Voyez, nous devons continuellement faire des efforts dans la vie spirituelle, pour persévérer dans l’oraison, la lecture spirituelle, la fréquentation des sacrements, la pratique de la vertu, sans jamais nous laisser décourager, sachant que nos efforts n’ont pas directement pour but de nous sanctifier, mais de nous disposer à nous laisser sanctifier par Dieu. Ils ont pour but de montrer au Bon Dieu notre amour et notre désir de lui. Nos efforts traduisent notre amour de Dieu et notre désir de la sainteté. Ils nous disposent ainsi à la recevoir de Dieu.

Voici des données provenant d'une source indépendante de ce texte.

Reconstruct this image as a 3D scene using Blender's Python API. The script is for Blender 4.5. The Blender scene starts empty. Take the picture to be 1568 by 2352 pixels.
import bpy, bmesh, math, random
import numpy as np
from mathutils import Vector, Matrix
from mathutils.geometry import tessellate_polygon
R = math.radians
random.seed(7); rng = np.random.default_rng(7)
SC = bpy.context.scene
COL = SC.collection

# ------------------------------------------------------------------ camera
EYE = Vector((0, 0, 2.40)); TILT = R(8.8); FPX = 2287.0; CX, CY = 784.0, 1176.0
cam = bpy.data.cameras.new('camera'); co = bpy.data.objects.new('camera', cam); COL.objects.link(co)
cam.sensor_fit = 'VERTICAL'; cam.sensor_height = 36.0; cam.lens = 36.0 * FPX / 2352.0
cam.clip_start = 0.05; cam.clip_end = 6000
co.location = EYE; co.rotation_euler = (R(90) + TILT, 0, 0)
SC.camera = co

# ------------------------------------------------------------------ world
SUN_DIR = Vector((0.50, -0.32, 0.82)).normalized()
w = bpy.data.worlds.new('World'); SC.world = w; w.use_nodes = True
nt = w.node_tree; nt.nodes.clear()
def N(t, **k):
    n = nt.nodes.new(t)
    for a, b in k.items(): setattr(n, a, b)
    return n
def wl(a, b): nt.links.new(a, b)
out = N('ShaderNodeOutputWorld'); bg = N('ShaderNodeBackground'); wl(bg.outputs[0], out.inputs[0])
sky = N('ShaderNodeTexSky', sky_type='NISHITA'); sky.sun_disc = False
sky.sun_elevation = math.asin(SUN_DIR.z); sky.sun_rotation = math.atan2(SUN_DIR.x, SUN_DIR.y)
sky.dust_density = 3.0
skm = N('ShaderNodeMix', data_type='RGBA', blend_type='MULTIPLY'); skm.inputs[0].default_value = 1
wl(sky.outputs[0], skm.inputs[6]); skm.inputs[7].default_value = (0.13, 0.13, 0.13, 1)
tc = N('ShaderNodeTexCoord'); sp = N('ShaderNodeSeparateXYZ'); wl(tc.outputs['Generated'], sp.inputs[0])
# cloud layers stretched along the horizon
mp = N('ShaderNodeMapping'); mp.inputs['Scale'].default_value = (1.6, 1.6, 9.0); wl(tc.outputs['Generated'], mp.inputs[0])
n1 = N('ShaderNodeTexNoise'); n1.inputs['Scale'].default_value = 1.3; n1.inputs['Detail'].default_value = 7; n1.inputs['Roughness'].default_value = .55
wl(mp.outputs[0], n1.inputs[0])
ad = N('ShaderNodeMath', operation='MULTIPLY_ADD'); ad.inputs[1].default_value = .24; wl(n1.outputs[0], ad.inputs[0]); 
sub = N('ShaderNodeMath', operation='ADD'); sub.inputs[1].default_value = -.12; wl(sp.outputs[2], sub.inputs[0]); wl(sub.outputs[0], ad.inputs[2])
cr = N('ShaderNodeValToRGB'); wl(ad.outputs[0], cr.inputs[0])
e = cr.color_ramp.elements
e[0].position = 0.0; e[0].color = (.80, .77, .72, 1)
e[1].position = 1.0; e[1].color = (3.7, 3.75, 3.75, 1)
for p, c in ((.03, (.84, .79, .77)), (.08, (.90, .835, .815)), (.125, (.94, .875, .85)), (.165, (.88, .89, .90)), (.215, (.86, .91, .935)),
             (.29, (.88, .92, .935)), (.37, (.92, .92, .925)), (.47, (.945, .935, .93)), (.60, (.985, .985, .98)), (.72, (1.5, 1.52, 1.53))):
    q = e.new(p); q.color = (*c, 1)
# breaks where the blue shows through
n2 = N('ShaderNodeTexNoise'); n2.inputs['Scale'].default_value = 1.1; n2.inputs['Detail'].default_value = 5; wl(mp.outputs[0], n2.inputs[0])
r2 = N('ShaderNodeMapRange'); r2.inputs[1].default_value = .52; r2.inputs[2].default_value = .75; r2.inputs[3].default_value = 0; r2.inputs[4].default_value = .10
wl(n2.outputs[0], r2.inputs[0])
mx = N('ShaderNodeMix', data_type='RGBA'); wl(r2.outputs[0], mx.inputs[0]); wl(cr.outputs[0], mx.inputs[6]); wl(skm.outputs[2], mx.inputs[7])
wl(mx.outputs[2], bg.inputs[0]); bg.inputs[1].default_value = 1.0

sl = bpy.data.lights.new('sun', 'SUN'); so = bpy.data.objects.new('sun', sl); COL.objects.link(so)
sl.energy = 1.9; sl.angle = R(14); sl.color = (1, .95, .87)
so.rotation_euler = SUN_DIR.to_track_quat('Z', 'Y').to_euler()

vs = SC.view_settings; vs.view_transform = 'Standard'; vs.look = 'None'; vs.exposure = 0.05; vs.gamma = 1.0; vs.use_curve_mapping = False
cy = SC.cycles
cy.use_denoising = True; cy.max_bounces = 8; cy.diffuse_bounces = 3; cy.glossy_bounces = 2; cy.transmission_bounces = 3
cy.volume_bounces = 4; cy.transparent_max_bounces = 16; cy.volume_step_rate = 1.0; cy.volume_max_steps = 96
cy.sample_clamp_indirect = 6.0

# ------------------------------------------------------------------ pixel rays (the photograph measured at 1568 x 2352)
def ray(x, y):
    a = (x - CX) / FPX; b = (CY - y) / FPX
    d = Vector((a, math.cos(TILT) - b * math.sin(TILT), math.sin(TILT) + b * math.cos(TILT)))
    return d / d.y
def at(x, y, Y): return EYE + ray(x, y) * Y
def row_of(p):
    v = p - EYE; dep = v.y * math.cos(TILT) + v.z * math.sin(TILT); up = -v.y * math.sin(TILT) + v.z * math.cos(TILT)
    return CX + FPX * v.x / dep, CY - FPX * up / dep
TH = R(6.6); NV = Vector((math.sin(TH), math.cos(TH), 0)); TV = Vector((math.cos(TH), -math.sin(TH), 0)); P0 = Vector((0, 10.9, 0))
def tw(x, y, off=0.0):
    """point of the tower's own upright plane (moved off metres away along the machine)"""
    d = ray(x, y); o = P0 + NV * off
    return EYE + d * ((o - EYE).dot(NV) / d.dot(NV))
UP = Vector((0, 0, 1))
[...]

Il s’ensuit que notre collaboration à l’admirable œuvre de notre sanctification ne consiste pas seulement en de saints désirs et de bonnes intentions. – Le Curé d’Ars disait que l’enfer était pavé de bonnes intentions. – Notre collaboration consiste à traduire dans des efforts réels et concrets nos saints désirs et nos bonnes intentions et de faire ces efforts non pas dans le but de nous sanctifier mais dans le but de plaire au Bon Dieu, de lui manifester notre amour de lui et notre désir de lui. Il s’agit pour nous de trouver notre joie à jeter ainsi nos pétales de rose devant le Bon Dieu pour son seul bon plaisir, pour son seul contentement. C’est ainsi que prouvons au Bon Dieu notre bonne volonté, comme le dit sainte Thérèse de l’Enfant-Jésus. C’est ainsi que nous collaborerons comme Dieu le veut à son admirable œuvre de notre salut.